In this paper, an ultra-lightweight and high-precision network, MASG-Net, is proposed on the basis of YOLOv4-Tiny network for traffic sign detection applications. Firstly, an ultra-lightweight feature extraction network, E-mobilenet, is designed to enhance the feature extraction capability of the network while effectively reducing the number of parameters. Secondly, based on SPP, the MDSPP is proposed, which greatly enhances the receptive field range of the feature map and enables the network to obtain more global information. Finally, we propose a SIG module that utilizes deep feature layers to guide shallow feature layers. By refining the semantics of the shallow feature layer, the influence of complex backgrounds on detection performance is reduced. The combination of the E-mobilenet backbone, MDSPP and SIG modules significantly improves the detection of small, dim, and blurry traffic signs, especially in challenging environments such as low-light conditions.

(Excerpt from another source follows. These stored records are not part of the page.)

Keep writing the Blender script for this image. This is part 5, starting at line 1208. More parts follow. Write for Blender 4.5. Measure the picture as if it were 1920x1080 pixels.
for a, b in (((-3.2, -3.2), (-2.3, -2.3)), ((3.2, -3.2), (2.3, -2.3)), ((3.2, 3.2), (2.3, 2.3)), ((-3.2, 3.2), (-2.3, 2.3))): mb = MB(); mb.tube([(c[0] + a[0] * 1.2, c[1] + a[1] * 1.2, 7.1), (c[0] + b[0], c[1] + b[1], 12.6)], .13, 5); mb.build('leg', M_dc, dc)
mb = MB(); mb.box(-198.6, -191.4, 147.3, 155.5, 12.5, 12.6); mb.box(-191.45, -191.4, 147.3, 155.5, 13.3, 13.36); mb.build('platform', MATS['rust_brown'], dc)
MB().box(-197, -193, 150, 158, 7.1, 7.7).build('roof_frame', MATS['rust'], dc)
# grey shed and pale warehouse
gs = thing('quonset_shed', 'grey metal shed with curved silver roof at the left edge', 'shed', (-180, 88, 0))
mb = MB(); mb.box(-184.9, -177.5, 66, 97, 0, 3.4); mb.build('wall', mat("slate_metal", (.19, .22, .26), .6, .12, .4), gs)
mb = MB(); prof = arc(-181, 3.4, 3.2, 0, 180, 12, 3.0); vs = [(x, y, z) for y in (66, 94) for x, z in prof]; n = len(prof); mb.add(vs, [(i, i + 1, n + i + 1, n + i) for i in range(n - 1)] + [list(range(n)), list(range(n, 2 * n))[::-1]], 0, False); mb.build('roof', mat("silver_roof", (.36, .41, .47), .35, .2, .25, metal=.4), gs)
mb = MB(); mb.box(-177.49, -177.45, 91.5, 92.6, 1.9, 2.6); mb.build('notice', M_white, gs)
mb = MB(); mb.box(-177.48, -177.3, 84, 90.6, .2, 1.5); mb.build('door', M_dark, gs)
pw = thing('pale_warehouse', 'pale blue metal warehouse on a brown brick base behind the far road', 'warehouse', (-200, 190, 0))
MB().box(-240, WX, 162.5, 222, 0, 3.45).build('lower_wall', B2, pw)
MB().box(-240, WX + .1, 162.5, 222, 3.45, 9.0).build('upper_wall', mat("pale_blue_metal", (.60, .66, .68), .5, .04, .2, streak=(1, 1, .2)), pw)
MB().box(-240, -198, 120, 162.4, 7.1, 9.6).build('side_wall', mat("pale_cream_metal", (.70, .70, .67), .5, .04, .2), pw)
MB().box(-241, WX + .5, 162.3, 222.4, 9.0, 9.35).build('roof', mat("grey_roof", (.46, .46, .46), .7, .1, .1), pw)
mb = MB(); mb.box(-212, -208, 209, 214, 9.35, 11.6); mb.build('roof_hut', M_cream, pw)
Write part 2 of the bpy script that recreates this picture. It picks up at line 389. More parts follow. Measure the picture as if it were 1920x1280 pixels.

Compared with the network before improvement, the precision, recall rate, F1 score, and mAP of MASG-Net are increased by 4.7%, 5.0%, 4.8% and 2.8%, respectively. It can be seen that MASG-Net effectively solves the problem that YOLOv4-tiny is not strong in feature extraction ability when detecting small targets of traffic signs. Compared to other models, it has better detection accuracy and smaller model complexity. In addition, the feasibility of MASG-Net to detect traffic signs in the real scene is verified by the detection of road environment pictures.

However, there are still some shortcomings in the research work. Vehicles driving at high speed may have an impact on the imaging effect, the pictures captured by the camera may have fuzzy deformation and be difficult to identify, and other vehicles, pedestrians or buildings may also partially block the traffic signs, affecting the detection effect. Subsequent detection algorithms need to be able to accurately identify these situations. To further validate the real-time performance of MASG-Net on devices with limited computational resources (e.g., automotive ECUs or edge devices), we plan to deploy the model on platforms such as NVIDIA Jetson Nano, Raspberry Pi, or similar hardware.